Demokratik Kongo Cumhuriyeti’nde devam eden çatışmaların sona erdirilmesi amacıyla Tanzanya’da gerçekleştirilen bölgesel zirvede, taraflara beş gün içinde koşulsuz ateşkes sağlama çağrısı yapıldı.
Ruanda Devlet Başkanı Paul Kagame ve Kongo Demokratik Cumhuriyeti Devlet Başkanı Felix Tshisekedi’nin katıldığı zirvede, Afrika liderleri bölgedeki krizden duydukları derin endişeyi dile getirdi. Zirvenin sonuç bildirisinde, her iki ülkenin ordu komutanlarının “beş gün içinde bir araya gelerek derhal ve koşulsuz ateşkes için teknik yönlendirme sağlamaları” çağrısında bulunuldu. Ayrıca, ölü ve yaralıların tahliyesi için insani yardım koridorların açılması gerektiği vurgulandı.
M23 İsyancı Grubu ve Artan Gerilim
Ruanda destekli olduğu iddia edilen M23 silahlı grubu, mineral zengini doğu Kongo Demokratik Cumhuriyeti’nde hızla toprak kazanarak binlerce kişinin ölümüne ve büyük çapta göçlere neden oldu. Grup, geçen hafta Kuzey Kivu eyaletinin başkenti Goma’yı ele geçirerek komşu Güney Kivu’ya doğru ilerlemeye başladı.
Güney Kivu’nun başkenti Bukavu’ya yaklaşık 60 kilometre mesafede çatışmaların devam ettiği belirtilirken, bölgedeki yerel halk arasında panik havasının hâkim olduğu bildirildi.
Zirvede konuşan Kenya Devlet Başkanı ve Doğu Afrika Topluluğu’nun (EAC) mevcut başkanı William Ruto, tüm tarafları ateşkesi uygulamaya ve M23’ün ilerlemesini durdurmaya çağırdı.
Ruanda ve DRC Arasındaki Suçlamalar
M23’ün 2021’de yeniden ortaya çıkmasından bu yana barış görüşmeleri başarısız olurken, yapılan ateşkes anlaşmaları da kısa sürede çöktü.
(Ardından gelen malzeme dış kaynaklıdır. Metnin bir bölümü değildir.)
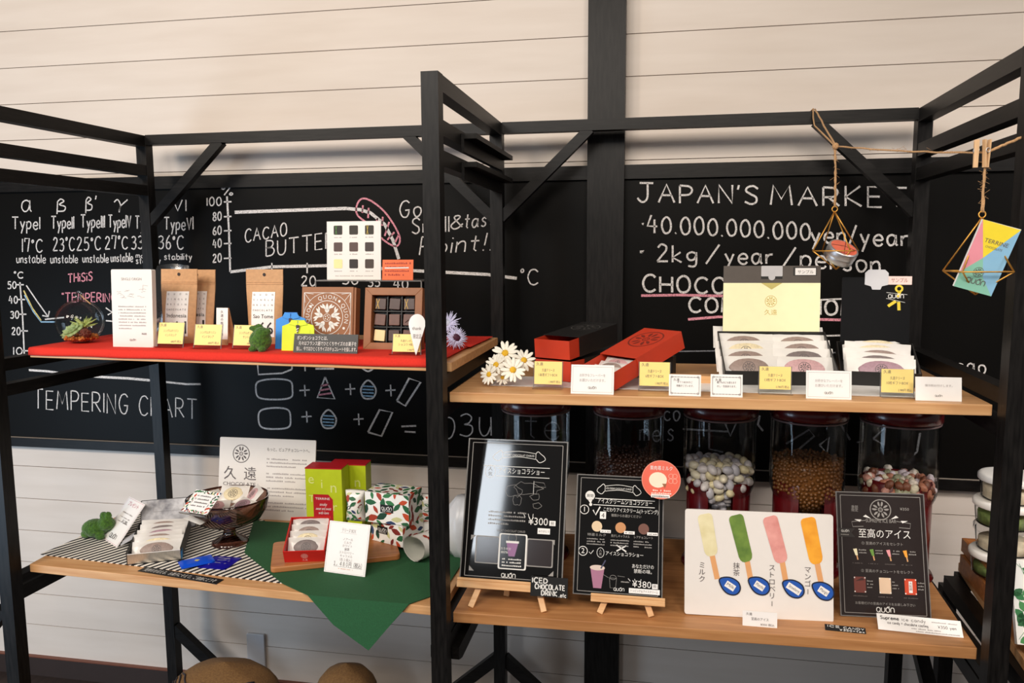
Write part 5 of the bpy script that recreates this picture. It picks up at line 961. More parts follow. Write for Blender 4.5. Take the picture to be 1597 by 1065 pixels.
# ---- white price sheet
def paint(mb, wd, h):
    mb.frame(-wd*.47, h*.02, wd*.47, h*.98, .0004, PALEINK); mb.text('テリーヌ BOX', 0, h*.81, wd*.1, PALEINK, wd*.34); mb.line([(-wd*.2, h*.79), (wd*.2, h*.79)], .0004, PALEINK)
    for i, s in enumerate(('ノアール', 'ミルク', 'ホワイト', '抹茶', 'ストロベリー', 'キャラメル')): mb.text(s, 0, h*(.65-.065*i), wd*.065, PALEINK if i != 3 else INK, wd*.06*len(s))
    mb.text('（各１個入）', 0, h*.25, wd*.07, PALEINK, wd*.3); mb.text('１，４８０円（税込）', wd*.06, h*.15, wd*.12, INK, wd*.68); mb.line([(-wd*.28, h*.135), (wd*.42, h*.135)], .0005, INK); mb.dashes(-wd*.16, wd*.2, h*.09, h*.018, flat((230, 180, 160)))
sheet('price_sheet', 'white price sheet standing before the cutting board on the green cloth', 'price card', stand(505, 569, 815, 1.835, zg+.002, 17, 1.82), .0016, WHITE, paint)
# ---- leaf patterned boxes
WP = mat('white_gloss_card', (244, 243, 238), .3, var=.015)
def leafbox(name, label, M, wd, h, d, seed, size=.022, mark=None, group='leaf patterned boxes'):
    mb = MB(); mb.box((-wd/2, 0, -d), (wd/2, h, 0), WP); leaves(mb, -wd*.5, 0, wd*.5, h, seed, .0005, size)
    leaves(mb, -d, 0, 0, h, seed+1, .0005, size, T(wd/2, 0, -d) @ RY(90) @ T(d*0, 0, 0) @ T(-0, 0, 0) if False else T(wd/2, 0, 0) @ RY(90) @ T(d, 0, 0)); leaves(mb, -wd*.5, 0, wd*.5, d, seed+2, .0005, size*.8, T(0, h, 0) @ RX(-90))
    if mark: x, y, s = mark; mb.rect(x-.016*s, y-.009*s, x+.016*s, y+.009*s, BLACKCARD, .0009); wordmark(mb, x, y-.003*s, .0065*s, PRINTW, .0012); mb.dashes(x-.011*s, x+.011*s, y-.0065*s, .002*s, PRINTW, .0012)
    return tag(mb.build(name, M=M), label, 'box', group)
Yb = 2.01; M, wd, h = stand(574, 634, 815, Yb, zk, 0); M = M @ RY(-22); leafbox('patterned_box', 'leaf patterned box, lower one of the stack on the cutting board', M, wd*1.02, h, .09, 31, .028, (-wd*.14, h*.60, 1.2))
zt2 = zk+h+.0008; M, wd, h = stand(568, 640, 770, 2.0, zt2, 0); M = M @ RY(-8); leafbox('patterned_box', 'leaf patterned box, upper one of the stack, with a black name label', M, wd, h, .085, 41, .030, (0, h*.50, 1.25))
def pillow(label, M, wd, h, seed, open_=False):
    """flat tube carton pinched in at both ends"""
    n = 16; k = 10; mb = MB(); d = h*.30; vs = []
    for j in range(k+1):
        v = j/k; bow = 1-.28*math.sin(PI*v); dep = d*(.30+.70*math.sin(PI*v)**.6)
        for i in range(n): a = 2*PI*i/n; vs.append((wd*.5*bow*math.copysign(abs(math.cos(a))**.6, math.cos(a)), h*v, dep*math.sin(a)))
    mb.add(vs, [(j*n+i, j*n+(i+1) % n, (j+1)*n+(i+1) % n, (j+1)*n+i) for j in range(k) for i in range(n)]+[tuple(range(n-1, -1, -1)), tuple(range(k*n, k*n+n))], WP, None, True)
    sub = MB(); leaves(sub, -wd*.36, h*.04, wd*.36, h*.96, seed, 0, .018)
    def lift(q): v = min(1, max(0, q[1]/h)); dep = d*(.30+.70*math.sin(PI*v)**.6); x = min(1, abs(q[0])/(wd*.5*(1-.28*math.sin(PI*v)))); return (q[0], q[1], dep*(1-x**3.2)**.35+.0012)
    off = len(mb.v); mb.v += [lift(q) for q in sub.v]; [mb.f.append(tuple(i+off for i in f)) or mb.mi.append(mb.slot(sub.mats[q])) or mb.sm.append(False) for f, q in zip(sub.f, sub.mi)]
    return tag(mb.build('pillow_box', M=M), label, 'box', 'leaf patterned pillow boxes')
M, wd, h = stand(541, 570, 764, 2.085, zl+.055, 0); pillow('leaf patterned pinched box behind the stack, by the lime cartons', M, wd*1.08, h, 51)
mb = MB(); q = M.translation; mb.box((-.022, -.01, 0), (.022, .012, q.z-(zl+.004)-.0005), LIME); tag(mb.build('carton', M=T(q.x, q.y, zl+.0035)), 'short lime green block carrying the pinched box', 'carton', 'lime green cartons')
M, wd, h = stand(644, 674, 770, 2.10, zl+.06, 0); pillow('leaf patterned pinched box behind the middle post', M, wd*1.2, h, 61)
mb = MB(); q = M.translation; mb.box((-.03, -.02, 0), (.03, .02, q.z-(zl+.004)-.0005), WP); tag(mb.build('patterned_box', M=T(q.x, q.y, zl+.0035)), 'white box hidden behind the stack, under a pinched box', 'box', 'leaf patterned boxes')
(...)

Ruanda, M23’e askeri destek verdiği iddialarını reddetse de, BM’nin geçen yıl yayımladığı bir rapor, Ruanda’nın DRC’de yaklaşık 4.000 asker bulundurduğunu ve ülkenin değerli madenlerini kaçırarak ekonomik kazanç sağladığını öne sürdü.
Öte yandan Ruanda, Kongo Demokratik Cumhuriyeti’ni, 1994 Ruanda Soykırımı sırasında Tutsilere karşı katliamlar gerçekleştiren Hutular tarafından kurulan FDLR silahlı grubuna destek vermekle suçluyor.
Bölgesel Savaş Endişesi
M23’ün stratejik öneme sahip Kavumu kasabasına ilerlediği haberleri üzerine zirve düzenlenirken, Bukavu’da halkın dükkanlarını kapatarak kaçmaya çalıştığı ve Ruanda sınırında büyük bir yoğunluk yaşandığı bildirildi.
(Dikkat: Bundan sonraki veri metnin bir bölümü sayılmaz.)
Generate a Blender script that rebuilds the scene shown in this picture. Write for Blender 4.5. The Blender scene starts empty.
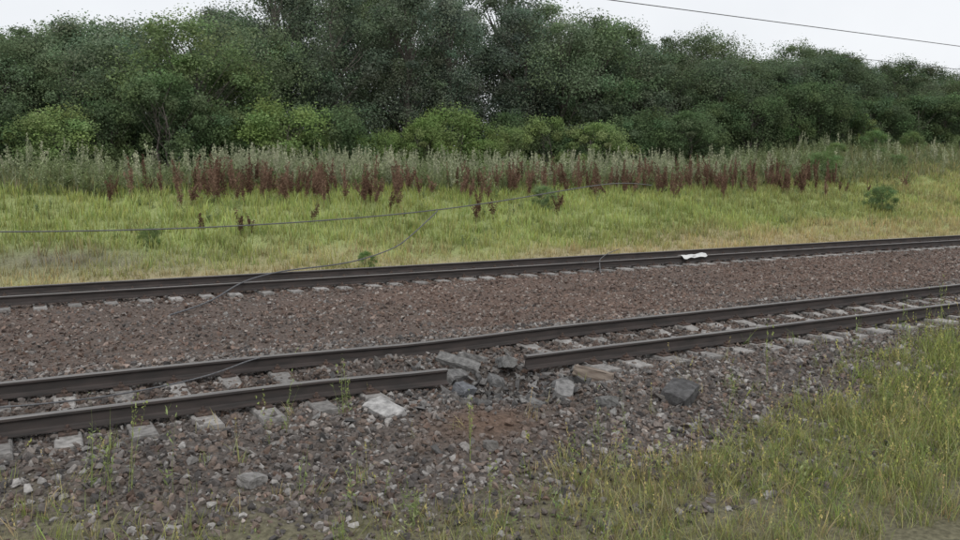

BM İnsan Hakları Yüksek Komiseri Volker Türk, M23’ün 26 Ocak’ta Goma’ya girmesinden bu yana yaklaşık 3.000 kişinin öldüğünü, 2.880 kişinin ise yaralandığını açıkladı. Ayrıca tecavüz, toplu tecavüz ve cinsel kölelik iddialarının doğrulandığını belirtti.
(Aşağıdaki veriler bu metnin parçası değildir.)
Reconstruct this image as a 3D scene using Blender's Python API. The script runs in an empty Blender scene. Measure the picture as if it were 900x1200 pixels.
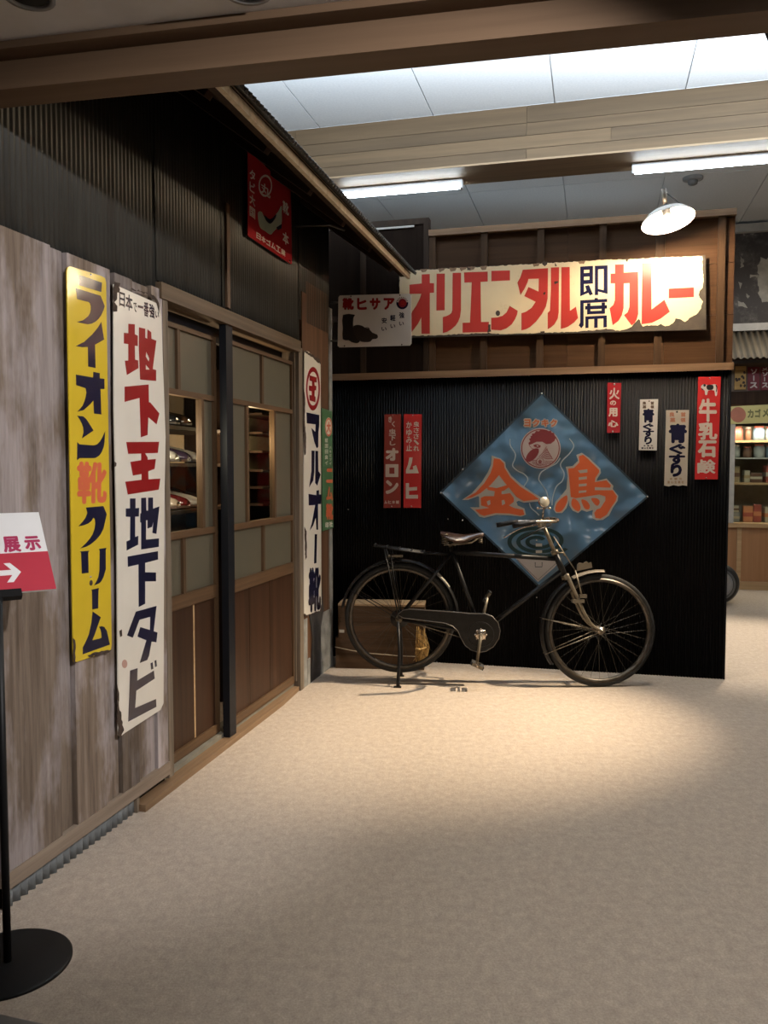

M23, Goma’da kendi belediye başkanını ve yerel yöneticilerini görevlendirerek ulusal başkent Kinşasa’ya sızma planlarını sürdürüyor. DRC ordusunun yetersiz eğitimi ve yolsuzluk iddiaları nedeniyle birçok cephede geri çekilmek zorunda kaldığı belirtilirken, Güney Afrika, Burundi ve Malavi gibi ülkelerin DRC’ye askeri destek sağlaması, bölgesel bir savaş ihtimalini gündeme getiriyor.